Poetry Corner – Totally, Poetically Sound

Hello Dear Ones!

Recently I read a wonderfully crazy poem  – a love poem – beautifully crafted and very unique. WoW! I’ve seen poems with weird rhyming patterns, but this one has to take the first prize on the bizarre scale. (This great poem is inset at the end of this post for your enjoyment and perusal.)

With a verbal reading of any poem, the sound of it is essential to add impact, flavour, and mood, plus it enhances the writer’s intent. Most often odd yet rhyming patterns are found in children’s poetry, such as that written by the famous Dr. Seuss. Born Theodor Seuss Geisel, Dr. Seuss used specific rhyming techniques to get the sounds he was seeking: such styles as anapestic, amphibractic, or trochaic tetrameter. These fancy terms certainly required that I research their definition and effect (not to mention their pronunciation!). Here’s the simple and fun version from Wikipedia:

Poetic meters

Geisel wrote most of his books in anapestic tetrameter, a poetic meter employed by many poets of the English literary canon. This characteristic style of writing, which draws and pulls the reader into the text, is often suggested as one of the reasons that Geisel’s writing was so well-received.

Anapestic tetrameter consists of four rhythmic units, anapests, each composed of two weak beats followed by one strong beat; often, the first weak syllable is omitted, or an additional weak syllable is added at the end. An example of this meter can be found in Geisel’s “Yertle the Turtle”, from Yertle the Turtle and Other Stories:

“And today the Great Yertle, that Marvelous he
Is King of the Mud. That is all he can see.”

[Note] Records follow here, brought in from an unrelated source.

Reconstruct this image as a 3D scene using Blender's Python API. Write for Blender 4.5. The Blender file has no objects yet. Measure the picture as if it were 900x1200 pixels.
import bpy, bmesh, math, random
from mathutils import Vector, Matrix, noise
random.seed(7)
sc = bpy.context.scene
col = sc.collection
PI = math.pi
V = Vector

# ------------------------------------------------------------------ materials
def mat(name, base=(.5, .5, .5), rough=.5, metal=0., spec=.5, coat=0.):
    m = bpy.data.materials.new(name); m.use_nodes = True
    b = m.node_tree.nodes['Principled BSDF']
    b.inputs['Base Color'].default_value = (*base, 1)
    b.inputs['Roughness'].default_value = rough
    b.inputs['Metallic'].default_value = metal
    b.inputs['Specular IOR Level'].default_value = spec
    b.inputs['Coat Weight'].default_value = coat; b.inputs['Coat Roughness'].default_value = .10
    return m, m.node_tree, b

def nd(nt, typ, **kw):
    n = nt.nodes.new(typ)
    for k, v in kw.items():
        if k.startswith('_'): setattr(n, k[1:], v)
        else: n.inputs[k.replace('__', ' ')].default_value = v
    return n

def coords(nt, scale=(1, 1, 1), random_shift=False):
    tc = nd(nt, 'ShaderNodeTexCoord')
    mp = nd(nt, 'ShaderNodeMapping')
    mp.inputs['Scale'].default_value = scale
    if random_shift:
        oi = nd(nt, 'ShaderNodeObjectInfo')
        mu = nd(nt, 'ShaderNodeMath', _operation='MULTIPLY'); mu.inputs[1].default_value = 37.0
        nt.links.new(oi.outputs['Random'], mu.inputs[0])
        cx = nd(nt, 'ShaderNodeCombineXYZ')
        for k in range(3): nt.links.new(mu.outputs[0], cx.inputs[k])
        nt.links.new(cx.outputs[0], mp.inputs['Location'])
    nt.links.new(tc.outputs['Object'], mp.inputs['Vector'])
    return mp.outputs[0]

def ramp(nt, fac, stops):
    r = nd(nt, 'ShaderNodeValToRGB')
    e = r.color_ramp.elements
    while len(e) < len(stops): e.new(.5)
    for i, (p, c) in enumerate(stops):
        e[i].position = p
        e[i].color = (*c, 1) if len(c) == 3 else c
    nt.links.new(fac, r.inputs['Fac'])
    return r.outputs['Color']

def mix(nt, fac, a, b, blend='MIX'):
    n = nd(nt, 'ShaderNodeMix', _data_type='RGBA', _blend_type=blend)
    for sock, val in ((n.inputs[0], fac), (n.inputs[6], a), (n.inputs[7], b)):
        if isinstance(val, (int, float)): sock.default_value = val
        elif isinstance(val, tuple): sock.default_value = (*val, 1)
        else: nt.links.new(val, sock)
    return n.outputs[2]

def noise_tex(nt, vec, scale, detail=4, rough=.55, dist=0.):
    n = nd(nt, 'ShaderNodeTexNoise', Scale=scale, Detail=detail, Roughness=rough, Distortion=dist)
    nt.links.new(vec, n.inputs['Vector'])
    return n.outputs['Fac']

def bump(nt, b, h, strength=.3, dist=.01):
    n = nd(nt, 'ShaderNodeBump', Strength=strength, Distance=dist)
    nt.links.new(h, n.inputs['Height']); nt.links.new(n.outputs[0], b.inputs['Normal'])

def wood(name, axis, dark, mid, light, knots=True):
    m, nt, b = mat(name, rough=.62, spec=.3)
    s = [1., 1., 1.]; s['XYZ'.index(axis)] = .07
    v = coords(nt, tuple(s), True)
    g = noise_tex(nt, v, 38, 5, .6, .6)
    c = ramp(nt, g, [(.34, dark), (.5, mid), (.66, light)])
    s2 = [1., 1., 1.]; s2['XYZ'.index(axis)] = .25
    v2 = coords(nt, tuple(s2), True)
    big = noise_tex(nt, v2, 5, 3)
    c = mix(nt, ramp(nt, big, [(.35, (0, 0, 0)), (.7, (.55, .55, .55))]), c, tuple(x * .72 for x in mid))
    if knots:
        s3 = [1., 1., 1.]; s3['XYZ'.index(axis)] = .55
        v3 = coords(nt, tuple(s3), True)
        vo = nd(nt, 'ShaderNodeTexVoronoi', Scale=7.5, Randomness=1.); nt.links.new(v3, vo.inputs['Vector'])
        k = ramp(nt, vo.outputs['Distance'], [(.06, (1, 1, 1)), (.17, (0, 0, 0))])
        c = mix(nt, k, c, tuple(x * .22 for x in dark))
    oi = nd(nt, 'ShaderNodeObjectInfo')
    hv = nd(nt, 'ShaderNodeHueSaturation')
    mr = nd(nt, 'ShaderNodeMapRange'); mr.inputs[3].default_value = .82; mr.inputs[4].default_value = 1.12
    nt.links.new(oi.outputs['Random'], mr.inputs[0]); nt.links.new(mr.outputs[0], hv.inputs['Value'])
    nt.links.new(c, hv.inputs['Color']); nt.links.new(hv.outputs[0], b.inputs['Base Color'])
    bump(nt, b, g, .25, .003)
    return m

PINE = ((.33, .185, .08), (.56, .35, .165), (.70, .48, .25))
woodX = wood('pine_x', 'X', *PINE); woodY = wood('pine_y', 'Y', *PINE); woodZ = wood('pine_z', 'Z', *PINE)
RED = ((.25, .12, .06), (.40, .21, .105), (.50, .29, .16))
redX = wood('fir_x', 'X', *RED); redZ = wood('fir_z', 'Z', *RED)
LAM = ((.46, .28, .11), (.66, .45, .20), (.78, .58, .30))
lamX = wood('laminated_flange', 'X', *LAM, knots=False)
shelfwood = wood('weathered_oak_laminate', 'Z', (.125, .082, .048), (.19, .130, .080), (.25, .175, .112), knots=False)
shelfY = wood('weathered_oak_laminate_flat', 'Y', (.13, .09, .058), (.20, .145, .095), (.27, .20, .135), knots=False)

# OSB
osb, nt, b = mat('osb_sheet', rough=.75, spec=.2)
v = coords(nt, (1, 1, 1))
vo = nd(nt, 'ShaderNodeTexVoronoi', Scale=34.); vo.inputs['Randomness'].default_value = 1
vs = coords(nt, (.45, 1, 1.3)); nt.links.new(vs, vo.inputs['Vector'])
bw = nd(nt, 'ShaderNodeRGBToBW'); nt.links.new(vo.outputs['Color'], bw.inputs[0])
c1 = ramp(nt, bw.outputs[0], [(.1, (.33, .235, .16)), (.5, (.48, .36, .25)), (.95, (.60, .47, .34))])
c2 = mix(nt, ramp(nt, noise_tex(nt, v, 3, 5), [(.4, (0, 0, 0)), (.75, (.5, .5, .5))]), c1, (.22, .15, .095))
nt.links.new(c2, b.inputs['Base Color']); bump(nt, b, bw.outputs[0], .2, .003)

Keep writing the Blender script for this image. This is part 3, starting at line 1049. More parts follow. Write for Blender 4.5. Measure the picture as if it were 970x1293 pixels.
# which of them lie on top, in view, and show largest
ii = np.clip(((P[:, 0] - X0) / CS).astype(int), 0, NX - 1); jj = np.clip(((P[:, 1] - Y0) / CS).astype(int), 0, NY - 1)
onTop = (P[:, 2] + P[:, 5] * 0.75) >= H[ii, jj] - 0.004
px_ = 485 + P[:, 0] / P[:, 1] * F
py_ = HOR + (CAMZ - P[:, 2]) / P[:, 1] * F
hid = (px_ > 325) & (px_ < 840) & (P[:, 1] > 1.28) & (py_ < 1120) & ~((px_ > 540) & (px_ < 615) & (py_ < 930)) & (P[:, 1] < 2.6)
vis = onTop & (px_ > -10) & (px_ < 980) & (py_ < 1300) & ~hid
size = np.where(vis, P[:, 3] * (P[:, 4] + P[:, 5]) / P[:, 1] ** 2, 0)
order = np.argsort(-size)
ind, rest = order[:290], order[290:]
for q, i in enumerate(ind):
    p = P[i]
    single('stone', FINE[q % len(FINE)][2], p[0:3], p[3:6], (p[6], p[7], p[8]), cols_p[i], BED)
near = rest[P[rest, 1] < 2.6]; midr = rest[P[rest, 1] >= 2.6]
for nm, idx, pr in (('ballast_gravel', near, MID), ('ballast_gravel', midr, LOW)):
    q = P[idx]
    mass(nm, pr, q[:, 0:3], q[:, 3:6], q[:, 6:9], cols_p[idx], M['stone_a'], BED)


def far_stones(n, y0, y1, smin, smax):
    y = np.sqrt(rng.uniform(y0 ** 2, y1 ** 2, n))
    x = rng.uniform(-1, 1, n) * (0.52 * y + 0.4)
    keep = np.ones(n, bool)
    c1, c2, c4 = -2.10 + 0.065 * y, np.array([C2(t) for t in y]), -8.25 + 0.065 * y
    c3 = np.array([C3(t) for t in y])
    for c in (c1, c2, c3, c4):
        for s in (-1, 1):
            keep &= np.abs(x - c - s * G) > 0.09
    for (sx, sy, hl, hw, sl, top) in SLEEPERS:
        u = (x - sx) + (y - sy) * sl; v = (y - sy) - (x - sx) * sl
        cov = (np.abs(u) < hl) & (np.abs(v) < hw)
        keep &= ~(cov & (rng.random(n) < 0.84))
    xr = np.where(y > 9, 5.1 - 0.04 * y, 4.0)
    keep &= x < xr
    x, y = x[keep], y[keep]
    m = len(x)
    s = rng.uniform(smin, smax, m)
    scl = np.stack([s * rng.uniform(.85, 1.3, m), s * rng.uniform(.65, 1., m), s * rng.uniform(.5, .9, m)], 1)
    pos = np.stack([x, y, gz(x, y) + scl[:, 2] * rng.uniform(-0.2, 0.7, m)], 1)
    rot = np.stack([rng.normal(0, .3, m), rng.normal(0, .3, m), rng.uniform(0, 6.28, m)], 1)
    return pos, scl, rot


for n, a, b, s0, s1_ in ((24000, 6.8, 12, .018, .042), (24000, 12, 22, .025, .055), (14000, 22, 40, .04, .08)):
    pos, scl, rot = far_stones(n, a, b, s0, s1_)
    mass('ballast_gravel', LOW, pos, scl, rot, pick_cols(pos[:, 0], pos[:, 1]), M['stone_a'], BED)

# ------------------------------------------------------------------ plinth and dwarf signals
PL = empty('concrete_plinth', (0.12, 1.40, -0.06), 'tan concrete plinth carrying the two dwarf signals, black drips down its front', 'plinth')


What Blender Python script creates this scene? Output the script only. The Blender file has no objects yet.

Some books by Geisel that are written mainly in anapestic tetrameter also contain many lines written in amphibrachic tetrameter, such as these from If I Ran the Circus:

“All ready to put up the tents for my circus.
I think I will call it the Circus McGurkus.
“And NOW comes an act of Enormous Enormance!
No former performer’s performed this performance!”

Geisel also wrote verse in trochaic tetrameter, an arrangement of a strong beat followed by a weak beat, with four units per line (for example, the title of One Fish Two Fish Red Fish Blue Fish). The formula for trochaic meter permits the final weak position in the line to be omitted, which facilitates the construction of rhymes.

Dr. Seuss rhymes and poetry are such fun to read and absolutely must be shared out loud. As a grandmother, I delight in reading any and all of the Dr. Seuss stories/poems with and to my grandchildren!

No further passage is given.